An article in the local Napa Register published Sept. 20, 1969 said the ship also “had served as a neat dodge from nationwide prohibition laws” and famous movie stars such as Clark Gable and Charlie Chaplin “took their swill aboard the Cabrillo.”

“One old wag,” added the newspaper, “recalled an evening’s frivolities which were capped by a guest chasing a nude young lady across the weather decks with a squirting champagne bottle aimed at strategic portions of her anatomy.”

How the luxurious liner than could carry 1,200 passengers was moved to Cuttings Wharf and ended its last days here it itself a captivating story.

Following its use as a passenger ship from 1904 through the second year of World War II, the Cabrillo was commandeered by the War Shipping Administration in 1942, renamed “U.S. Army Troopship FS-100” and moved to the San Francisco Bay Area where it carried countless thousands of troops to and from San Francisco, Oakland and Camp Stoneman in the Sacramento-San Joaquin River Delta until war’s end.

The Cabrillo’s conversion to an Army vessel was not its first. In 1939, it was featured in the motion picture “The Real Glory” starring Gary Cooper, David Niven and Broderick Crawford. Filmed at Point Mugu north of Malibu, the movie portrayed the Cabrillo as a U.S. Army gunboat battling ruthless Moro guerrillas along a river in the Philippines following the 1898 Spanish-American War when the Philippines, as well as Cuba, Puerto Rico and Guam, had been seized from Spain by the United States.

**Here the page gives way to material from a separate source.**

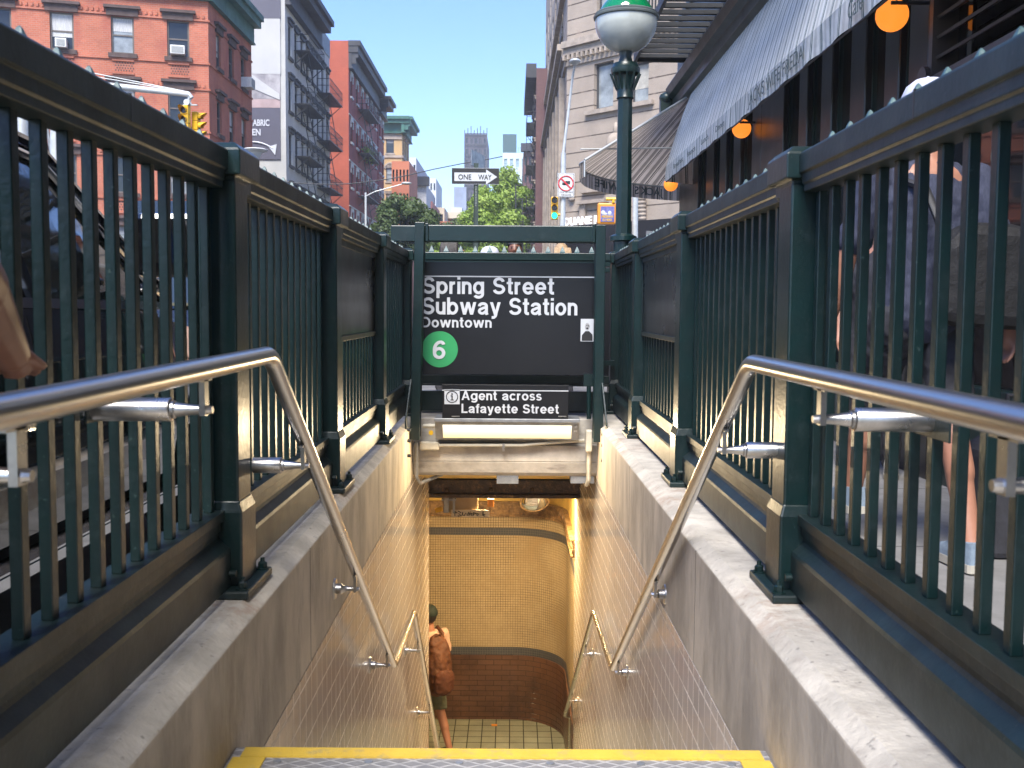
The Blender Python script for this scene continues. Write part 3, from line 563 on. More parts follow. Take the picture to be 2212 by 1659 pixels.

But getting back to the SS Cabrillo’s untimely end…following WW II, the 44-year-old steamship was deemed too old and obsolete for further military and passenger use, was laid up in the Bay Area for several years, and in 1951 purchased by the Moore family that owned Moore’s Café on the Cuttings Wharf riverfront.

Towed to Cuttings Wharf from Oakland, the liner over the years was stripped by vandals of its machinery, fittings, furnishings and three-deck wooden superstructure after the Moores’ plans to turn it into an elegant floating restaurant, nightclub and hotel evaporated because of unanticipated high costs.

Today, the Cabrillo’s deteriorating hull is all that is left of the once-grand “Queen of the South Coast,” and its only visitors are beavers, otters, raccoons, bobcats and the occasional curious traveler.

The wreckage, lying in a muddy river cul-de-sac near the long-closed Moore’s Café, is well out of the way of boaters and fishermen, and Dennis Weber, communications director of the California Division of Boating and Waterways, said his office “has received no public complaints about the abandoned Cabrillo.”

Sgt. Chris Carlisle, commander of Napa County’s Marine Division, concurs, stating, “The shipwreck poses no danger to commercial and recreational vessels on the river, and there are no plans to remove it.”

Kirby Long, manager of the Napa Valley Marina which lies about a half-mile downstream from the wreckage, said, “No one cares about the SS Cabrillo anymore. In a few years, there’ll probably be nothing left of her.”